Earning Report Summary

Strong Start to the Year

First Financial Bankshares came out of the gate in 2025 with solid momentum. The bank reported net income of $61.35 million for the first quarter, which was a healthy jump from last year’s $53.37 million. Earnings per share also ticked higher, moving from $0.37 to $0.43. Revenue hit $149.02 million, supported mainly by growth in net interest income, which rose more than 18% to $118.79 million.

One standout was the net interest margin, which expanded to 3.74%. That’s a good sign for any bank, and it shows that FFIN is managing its funding costs and loan yields well. Deposit growth was another bright spot, with total deposits increasing by more than $360 million during the quarter. Loans rose nearly 10% year-over-year to just under $8 billion, and the company managed to improve its efficiency ratio, now sitting at 46.36%. That means they’re doing more with less—a trait long-term investors usually like to see.

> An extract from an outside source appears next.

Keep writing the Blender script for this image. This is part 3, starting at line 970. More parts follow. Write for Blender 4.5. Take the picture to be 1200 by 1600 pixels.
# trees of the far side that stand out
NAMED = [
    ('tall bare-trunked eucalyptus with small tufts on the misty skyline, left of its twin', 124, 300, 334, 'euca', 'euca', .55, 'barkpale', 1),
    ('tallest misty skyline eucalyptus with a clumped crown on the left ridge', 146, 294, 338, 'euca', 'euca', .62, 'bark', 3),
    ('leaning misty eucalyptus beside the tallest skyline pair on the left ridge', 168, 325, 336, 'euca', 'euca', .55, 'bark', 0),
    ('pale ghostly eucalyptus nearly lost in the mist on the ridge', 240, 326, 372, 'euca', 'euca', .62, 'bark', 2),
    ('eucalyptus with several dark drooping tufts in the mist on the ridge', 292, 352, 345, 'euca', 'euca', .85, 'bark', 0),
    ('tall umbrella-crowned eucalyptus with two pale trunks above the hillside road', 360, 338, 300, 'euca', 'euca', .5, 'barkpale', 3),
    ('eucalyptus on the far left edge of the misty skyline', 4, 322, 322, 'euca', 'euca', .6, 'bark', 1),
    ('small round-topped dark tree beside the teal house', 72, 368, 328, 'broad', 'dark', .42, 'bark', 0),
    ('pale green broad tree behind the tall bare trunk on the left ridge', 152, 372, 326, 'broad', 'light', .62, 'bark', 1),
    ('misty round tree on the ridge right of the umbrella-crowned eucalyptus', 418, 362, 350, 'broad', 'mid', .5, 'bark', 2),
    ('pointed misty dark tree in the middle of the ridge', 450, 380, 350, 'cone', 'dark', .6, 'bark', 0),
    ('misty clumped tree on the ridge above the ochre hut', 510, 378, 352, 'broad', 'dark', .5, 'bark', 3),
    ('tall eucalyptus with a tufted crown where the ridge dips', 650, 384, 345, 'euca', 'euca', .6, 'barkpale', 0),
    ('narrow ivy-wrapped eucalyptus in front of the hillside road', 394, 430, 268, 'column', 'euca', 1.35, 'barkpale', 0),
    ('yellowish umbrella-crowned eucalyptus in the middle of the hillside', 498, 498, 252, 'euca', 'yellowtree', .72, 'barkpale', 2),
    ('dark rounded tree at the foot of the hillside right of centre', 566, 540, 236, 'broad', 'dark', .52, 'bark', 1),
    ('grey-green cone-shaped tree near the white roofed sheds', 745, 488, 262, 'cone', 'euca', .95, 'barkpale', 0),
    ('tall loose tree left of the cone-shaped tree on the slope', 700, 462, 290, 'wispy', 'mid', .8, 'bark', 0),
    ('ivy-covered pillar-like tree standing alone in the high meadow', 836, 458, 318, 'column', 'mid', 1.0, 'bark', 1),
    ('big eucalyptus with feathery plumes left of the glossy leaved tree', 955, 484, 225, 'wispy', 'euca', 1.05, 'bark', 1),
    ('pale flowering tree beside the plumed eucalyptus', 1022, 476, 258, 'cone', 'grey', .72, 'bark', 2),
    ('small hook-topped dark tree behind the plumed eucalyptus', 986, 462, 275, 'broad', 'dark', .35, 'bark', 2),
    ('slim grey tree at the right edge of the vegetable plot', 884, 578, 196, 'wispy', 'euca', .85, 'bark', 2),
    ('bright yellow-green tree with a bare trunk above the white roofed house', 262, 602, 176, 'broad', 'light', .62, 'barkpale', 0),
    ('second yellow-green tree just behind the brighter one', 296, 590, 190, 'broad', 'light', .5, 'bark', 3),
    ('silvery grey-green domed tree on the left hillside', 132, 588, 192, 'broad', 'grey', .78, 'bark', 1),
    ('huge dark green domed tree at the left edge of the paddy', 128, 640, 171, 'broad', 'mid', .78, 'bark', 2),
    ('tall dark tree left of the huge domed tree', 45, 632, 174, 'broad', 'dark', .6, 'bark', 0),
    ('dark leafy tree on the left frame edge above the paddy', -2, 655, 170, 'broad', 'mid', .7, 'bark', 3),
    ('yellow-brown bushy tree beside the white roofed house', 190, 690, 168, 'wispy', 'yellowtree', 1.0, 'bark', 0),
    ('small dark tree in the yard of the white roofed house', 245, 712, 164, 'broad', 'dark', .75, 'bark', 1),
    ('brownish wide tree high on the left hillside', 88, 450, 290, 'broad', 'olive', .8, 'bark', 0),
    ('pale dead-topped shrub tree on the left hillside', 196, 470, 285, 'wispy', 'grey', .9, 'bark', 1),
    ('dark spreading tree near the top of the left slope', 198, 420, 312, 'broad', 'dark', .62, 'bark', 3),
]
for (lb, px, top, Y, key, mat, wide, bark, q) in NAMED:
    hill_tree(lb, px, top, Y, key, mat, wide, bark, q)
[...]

Credit Quality Showing Some Caution Flags

While the earnings numbers were strong, there were a few areas that called for a closer look. Nonperforming assets rose to 0.78% of total loans and foreclosed properties. That’s up from 0.51% a year ago. It’s not a dramatic jump, but enough to catch the attention of those watching the health of the loan book. Classified loans increased to $245.61 million, which represents a 21.8% uptick.

In response to those changes, the bank boosted its provision for credit losses to $3.53 million, compared to just $808,000 in the same quarter last year. The allowance for credit losses was also lifted to 1.27% of total loans. That said, actual losses remained minimal, with net charge-offs at just $236,000. So while there are more early warning signs, those issues haven’t yet translated into significant losses.

Steady Leadership and Outlook

Management sounded confident but measured in their commentary about the quarter. They recognized the bank’s financial strength, but also made it clear they’re keeping a close eye on credit trends. Their focus remains on disciplined lending and maintaining asset quality, especially as the broader economic environment continues to shift. The bank’s strong capital position and diversified earnings base put it in a good spot to manage any bumps in the road.

Altogether, it was a balanced quarter—growth in the right places, a few caution signs on credit, and a clear message from leadership that they’re staying sharp as the year progresses.

Final Thoughts

First Financial Bankshares embodies the appeal of a steady, dividend-focused investment within the regional banking sector. While it may not generate headline-grabbing growth, its consistent profitability, robust balance sheet, and commitment to returning value through a growing dividend offer a compelling case for income-seeking investors. The recent quarterly results underscore this stability, showcasing healthy revenue and earnings growth alongside a manageable increase in credit-related metrics that management appears to be proactively addressing. For those prioritizing dependable income and a history of shareholder-friendly practices, FFIN remains a noteworthy consideration.